3) Sikap Kontradiktif
Sikap ini biasanya diambil oleh mereka yang sudah merasa nyaman dengan kondisi yang ada dan memiliki keuntungan atas kondisi yang ada. Mereka akan menolak perubahan dan semua usaha yang bertujuan untuk menggantikan posisi atau kondisi yang ada.

4) Sikap Oportunistik
Sikap ini diambil oleh mereka yang ingin mencari aman dari kondisi yang ada. Mereka tidak menolak perubahan, namun tidak juga berada dalam posisi sebagai penggerak perubahan. Ketika perubahan itu membawa keuntungan bagi mereka, akan mereka dukung, tetapi jika perubahan itu tidak membawa keuntungan dan cenderung gagal maka mereka akan berdiam diri pada kondisi yang ada.

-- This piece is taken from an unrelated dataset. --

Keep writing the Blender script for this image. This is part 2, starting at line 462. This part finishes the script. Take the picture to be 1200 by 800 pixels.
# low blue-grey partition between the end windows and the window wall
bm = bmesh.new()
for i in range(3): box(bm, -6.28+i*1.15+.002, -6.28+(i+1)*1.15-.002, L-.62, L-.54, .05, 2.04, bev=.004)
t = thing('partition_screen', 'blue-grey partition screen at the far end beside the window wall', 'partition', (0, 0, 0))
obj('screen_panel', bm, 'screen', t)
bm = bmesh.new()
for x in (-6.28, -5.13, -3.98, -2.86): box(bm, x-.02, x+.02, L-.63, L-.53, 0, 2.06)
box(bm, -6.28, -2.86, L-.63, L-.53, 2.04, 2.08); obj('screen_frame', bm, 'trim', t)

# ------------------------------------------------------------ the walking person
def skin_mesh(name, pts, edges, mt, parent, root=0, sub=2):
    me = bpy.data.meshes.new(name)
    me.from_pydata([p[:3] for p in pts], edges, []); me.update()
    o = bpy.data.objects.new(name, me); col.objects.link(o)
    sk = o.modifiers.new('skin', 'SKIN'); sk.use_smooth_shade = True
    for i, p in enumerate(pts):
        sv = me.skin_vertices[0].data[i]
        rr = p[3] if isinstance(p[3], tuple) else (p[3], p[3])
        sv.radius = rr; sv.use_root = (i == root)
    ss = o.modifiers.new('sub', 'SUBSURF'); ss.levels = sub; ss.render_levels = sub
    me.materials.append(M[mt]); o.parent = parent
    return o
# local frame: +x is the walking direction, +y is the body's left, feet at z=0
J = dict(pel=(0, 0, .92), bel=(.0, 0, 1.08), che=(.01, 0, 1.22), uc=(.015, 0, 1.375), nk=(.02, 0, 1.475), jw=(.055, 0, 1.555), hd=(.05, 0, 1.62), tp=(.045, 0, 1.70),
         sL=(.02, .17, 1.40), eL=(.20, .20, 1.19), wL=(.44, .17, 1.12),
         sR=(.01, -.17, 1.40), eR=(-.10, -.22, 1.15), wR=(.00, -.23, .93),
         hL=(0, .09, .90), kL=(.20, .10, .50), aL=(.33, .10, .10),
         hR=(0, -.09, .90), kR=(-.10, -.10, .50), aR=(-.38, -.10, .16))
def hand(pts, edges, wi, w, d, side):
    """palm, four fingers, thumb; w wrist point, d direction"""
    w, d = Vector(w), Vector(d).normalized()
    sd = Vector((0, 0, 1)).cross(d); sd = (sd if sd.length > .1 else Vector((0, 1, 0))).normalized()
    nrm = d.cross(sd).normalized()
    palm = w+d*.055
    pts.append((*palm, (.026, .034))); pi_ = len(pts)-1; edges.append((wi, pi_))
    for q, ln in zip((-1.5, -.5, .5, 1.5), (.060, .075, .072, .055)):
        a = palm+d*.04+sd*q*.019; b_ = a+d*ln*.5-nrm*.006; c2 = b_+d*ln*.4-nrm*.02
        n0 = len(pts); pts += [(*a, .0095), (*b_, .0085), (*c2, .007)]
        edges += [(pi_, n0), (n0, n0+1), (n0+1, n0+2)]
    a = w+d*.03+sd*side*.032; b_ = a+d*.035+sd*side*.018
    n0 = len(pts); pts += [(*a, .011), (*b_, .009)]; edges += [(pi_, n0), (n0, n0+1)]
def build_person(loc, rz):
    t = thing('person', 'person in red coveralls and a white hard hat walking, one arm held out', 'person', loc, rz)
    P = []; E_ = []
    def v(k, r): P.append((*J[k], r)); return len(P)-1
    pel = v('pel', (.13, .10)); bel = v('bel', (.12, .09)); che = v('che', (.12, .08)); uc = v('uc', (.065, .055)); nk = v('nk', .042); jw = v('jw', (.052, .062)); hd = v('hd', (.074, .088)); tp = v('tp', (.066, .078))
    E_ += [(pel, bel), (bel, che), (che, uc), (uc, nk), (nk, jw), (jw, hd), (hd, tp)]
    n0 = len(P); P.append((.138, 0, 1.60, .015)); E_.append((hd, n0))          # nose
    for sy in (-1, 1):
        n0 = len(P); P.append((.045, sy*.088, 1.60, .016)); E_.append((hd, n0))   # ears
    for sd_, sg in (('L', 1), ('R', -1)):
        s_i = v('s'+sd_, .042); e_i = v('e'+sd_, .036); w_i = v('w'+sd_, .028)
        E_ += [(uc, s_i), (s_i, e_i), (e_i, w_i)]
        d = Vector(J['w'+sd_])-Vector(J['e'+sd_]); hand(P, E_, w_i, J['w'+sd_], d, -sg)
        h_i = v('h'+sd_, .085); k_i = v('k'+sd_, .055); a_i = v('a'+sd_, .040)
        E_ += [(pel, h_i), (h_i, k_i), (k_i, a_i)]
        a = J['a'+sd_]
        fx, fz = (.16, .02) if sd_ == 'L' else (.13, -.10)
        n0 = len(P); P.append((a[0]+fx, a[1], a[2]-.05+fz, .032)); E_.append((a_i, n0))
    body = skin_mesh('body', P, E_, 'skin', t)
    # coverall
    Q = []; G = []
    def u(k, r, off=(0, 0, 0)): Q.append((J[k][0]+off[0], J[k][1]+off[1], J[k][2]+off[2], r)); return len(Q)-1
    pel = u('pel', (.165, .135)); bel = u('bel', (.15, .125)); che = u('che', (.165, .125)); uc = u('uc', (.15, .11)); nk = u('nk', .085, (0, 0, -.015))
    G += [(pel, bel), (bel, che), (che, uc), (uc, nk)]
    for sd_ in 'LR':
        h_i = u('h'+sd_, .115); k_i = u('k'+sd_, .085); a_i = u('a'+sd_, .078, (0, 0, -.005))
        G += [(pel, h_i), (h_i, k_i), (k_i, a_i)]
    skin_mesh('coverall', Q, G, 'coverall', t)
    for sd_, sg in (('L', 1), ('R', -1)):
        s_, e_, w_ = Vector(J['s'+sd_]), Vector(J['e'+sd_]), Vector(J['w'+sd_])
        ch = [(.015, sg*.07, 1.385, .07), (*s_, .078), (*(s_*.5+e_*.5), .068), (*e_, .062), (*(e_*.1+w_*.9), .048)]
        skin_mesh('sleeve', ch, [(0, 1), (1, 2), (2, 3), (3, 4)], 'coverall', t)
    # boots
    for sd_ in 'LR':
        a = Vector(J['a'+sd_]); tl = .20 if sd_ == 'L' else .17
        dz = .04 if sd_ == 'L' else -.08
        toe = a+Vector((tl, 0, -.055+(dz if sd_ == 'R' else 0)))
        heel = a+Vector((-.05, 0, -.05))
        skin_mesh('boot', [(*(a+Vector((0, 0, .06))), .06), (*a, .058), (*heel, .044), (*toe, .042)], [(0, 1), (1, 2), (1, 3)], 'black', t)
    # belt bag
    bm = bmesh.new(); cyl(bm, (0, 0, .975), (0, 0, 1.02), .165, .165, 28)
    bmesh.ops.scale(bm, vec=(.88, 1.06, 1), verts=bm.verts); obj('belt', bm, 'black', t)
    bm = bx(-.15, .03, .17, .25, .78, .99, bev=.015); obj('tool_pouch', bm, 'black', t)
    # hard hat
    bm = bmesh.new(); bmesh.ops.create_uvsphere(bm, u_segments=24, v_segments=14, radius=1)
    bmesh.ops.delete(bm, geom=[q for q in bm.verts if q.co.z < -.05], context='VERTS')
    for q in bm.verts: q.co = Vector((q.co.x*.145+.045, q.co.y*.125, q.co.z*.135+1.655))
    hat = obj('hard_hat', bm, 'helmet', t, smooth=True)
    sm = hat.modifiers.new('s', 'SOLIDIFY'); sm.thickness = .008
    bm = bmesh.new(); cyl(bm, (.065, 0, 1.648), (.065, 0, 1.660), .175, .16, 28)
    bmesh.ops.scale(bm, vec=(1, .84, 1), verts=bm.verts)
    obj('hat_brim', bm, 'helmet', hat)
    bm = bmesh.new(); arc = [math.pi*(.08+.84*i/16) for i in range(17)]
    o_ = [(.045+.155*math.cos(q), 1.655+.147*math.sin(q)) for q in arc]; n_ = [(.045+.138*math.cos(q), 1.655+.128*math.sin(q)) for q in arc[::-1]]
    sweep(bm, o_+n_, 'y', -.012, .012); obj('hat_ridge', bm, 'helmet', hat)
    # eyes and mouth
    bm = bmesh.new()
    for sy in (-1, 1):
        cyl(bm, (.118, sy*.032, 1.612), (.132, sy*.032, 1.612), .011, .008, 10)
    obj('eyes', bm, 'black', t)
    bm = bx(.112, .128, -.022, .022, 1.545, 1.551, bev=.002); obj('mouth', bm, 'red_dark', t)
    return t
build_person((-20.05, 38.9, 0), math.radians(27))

Pada setiap organisasi yang melakukan perubahan, keempat sikap diatas akan sering dijumpai. Tentu agar perubahan itu dapat tercapai dengan baik maka yang diperlukan adalah menumbuhkan sikap yang positif dan menghilangkan sikap yang negatif. Melakukan kedua hal ini bukanlah suatu perkara yang mudah. Setiap organisasi atau perusahaan memerlukan waktu yang relatif panjang untuk melakukan kedua hal ini, ketika merencanakan suatu perubahan. Pendekatan yang terus menerus dan bertahap pada setiap anggota organisasi dapat menjadi salah satu jalan untuk membangun suatu gambaran positif mengenai perubahan yang akan dilakukan.